To be done
Please write out the material below exactly as given.
━━━━━━━━━━━━━━━━━━━━━━━━━━━━━━
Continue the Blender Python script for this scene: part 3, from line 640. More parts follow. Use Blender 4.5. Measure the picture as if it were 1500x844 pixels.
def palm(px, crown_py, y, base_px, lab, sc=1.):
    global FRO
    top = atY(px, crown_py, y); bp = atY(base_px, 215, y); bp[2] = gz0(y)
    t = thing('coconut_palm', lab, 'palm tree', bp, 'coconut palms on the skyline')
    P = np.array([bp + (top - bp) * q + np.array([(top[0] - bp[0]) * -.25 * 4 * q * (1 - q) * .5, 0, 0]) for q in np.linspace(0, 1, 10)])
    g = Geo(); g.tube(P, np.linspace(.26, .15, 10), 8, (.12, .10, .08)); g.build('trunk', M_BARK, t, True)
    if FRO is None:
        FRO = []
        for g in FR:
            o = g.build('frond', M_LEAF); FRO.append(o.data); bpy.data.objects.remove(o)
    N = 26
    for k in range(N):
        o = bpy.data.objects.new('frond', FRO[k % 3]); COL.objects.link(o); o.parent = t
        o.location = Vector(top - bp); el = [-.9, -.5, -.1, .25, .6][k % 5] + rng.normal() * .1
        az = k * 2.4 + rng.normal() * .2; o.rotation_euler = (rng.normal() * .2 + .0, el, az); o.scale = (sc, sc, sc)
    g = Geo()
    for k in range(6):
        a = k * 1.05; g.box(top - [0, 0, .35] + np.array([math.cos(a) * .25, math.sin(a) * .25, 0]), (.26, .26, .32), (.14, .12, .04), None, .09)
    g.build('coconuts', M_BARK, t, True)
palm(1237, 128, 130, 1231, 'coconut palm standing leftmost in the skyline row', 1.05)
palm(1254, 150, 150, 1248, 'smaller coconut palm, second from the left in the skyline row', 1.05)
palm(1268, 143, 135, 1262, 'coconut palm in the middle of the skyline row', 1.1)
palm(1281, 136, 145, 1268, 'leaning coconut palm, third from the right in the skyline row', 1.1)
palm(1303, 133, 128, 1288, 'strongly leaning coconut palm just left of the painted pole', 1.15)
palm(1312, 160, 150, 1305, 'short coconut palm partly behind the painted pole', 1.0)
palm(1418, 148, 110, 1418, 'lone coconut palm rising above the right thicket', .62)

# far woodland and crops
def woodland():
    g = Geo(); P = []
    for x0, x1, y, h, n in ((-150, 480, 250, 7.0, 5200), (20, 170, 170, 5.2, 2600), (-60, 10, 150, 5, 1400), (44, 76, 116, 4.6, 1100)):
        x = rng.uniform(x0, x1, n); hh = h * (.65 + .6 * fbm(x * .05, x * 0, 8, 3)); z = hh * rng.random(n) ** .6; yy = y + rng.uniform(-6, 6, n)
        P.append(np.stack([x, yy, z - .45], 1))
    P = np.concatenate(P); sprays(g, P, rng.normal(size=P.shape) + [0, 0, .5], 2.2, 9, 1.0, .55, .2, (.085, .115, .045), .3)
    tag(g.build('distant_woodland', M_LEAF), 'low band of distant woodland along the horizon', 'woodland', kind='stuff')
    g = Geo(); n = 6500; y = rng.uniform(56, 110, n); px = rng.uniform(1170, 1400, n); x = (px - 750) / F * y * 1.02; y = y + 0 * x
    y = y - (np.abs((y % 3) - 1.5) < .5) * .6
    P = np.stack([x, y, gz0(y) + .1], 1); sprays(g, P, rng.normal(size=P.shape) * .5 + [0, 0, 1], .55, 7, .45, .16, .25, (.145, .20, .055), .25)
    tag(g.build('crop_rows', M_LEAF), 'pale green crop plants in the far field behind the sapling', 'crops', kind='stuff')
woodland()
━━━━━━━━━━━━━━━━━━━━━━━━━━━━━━
Complete output
Continue the Blender Python script for this scene: part 3, from line 640. More parts follow. Use Blender 4.5. Measure the picture as if it were 1500x844 pixels.
def palm(px, crown_py, y, base_px, lab, sc=1.):
    global FRO
    top = atY(px, crown_py, y); bp = atY(base_px, 215, y); bp[2] = gz0(y)
    t = thing('coconut_palm', lab, 'palm tree', bp, 'coconut palms on the skyline')
    P = np.array([bp + (top - bp) * q + np.array([(top[0] - bp[0]) * -.25 * 4 * q * (1 - q) * .5, 0, 0]) for q in np.linspace(0, 1, 10)])
    g = Geo(); g.tube(P, np.linspace(.26, .15, 10), 8, (.12, .10, .08)); g.build('trunk', M_BARK, t, True)
    if FRO is None:
        FRO = []
        for g in FR:
            o = g.build('frond', M_LEAF); FRO.append(o.data); bpy.data.objects.remove(o)
    N = 26
    for k in range(N):
        o = bpy.data.objects.new('frond', FRO[k % 3]); COL.objects.link(o); o.parent = t
        o.location = Vector(top - bp); el = [-.9, -.5, -.1, .25, .6][k % 5] + rng.normal() * .1
        az = k * 2.4 + rng.normal() * .2; o.rotation_euler = (rng.normal() * .2 + .0, el, az); o.scale = (sc, sc, sc)
    g = Geo()
    for k in range(6):
        a = k * 1.05; g.box(top - [0, 0, .35] + np.array([math.cos(a) * .25, math.sin(a) * .25, 0]), (.26, .26, .32), (.14, .12, .04), None, .09)
    g.build('coconuts', M_BARK, t, True)
palm(1237, 128, 130, 1231, 'coconut palm standing leftmost in the skyline row', 1.05)
palm(1254, 150, 150, 1248, 'smaller coconut palm, second from the left in the skyline row', 1.05)
palm(1268, 143, 135, 1262, 'coconut palm in the middle of the skyline row', 1.1)
palm(1281, 136, 145, 1268, 'leaning coconut palm, third from the right in the skyline row', 1.1)
palm(1303, 133, 128, 1288, 'strongly leaning coconut palm just left of the painted pole', 1.15)
palm(1312, 160, 150, 1305, 'short coconut palm partly behind the painted pole', 1.0)
palm(1418, 148, 110, 1418, 'lone coconut palm rising above the right thicket', .62)

# far woodland and crops
def woodland():
    g = Geo(); P = []
    for x0, x1, y, h, n in ((-150, 480, 250, 7.0, 5200), (20, 170, 170, 5.2, 2600), (-60, 10, 150, 5, 1400), (44, 76, 116, 4.6, 1100)):
        x = rng.uniform(x0, x1, n); hh = h * (.65 + .6 * fbm(x * .05, x * 0, 8, 3)); z = hh * rng.random(n) ** .6; yy = y + rng.uniform(-6, 6, n)
        P.append(np.stack([x, yy, z - .45], 1))
    P = np.concatenate(P); sprays(g, P, rng.normal(size=P.shape) + [0, 0, .5], 2.2, 9, 1.0, .55, .2, (.085, .115, .045), .3)
    tag(g.build('distant_woodland', M_LEAF), 'low band of distant woodland along the horizon', 'woodland', kind='stuff')
    g = Geo(); n = 6500; y = rng.uniform(56, 110, n); px = rng.uniform(1170, 1400, n); x = (px - 750) / F * y * 1.02; y = y + 0 * x
    y = y - (np.abs((y % 3) - 1.5) < .5) * .6
    P = np.stack([x, y, gz0(y) + .1], 1); sprays(g, P, rng.normal(size=P.shape) * .5 + [0, 0, 1], .55, 7, .45, .16, .25, (.145, .20, .055), .25)
    tag(g.build('crop_rows', M_LEAF), 'pale green crop plants in the far field behind the sapling', 'crops', kind='stuff')
woodland()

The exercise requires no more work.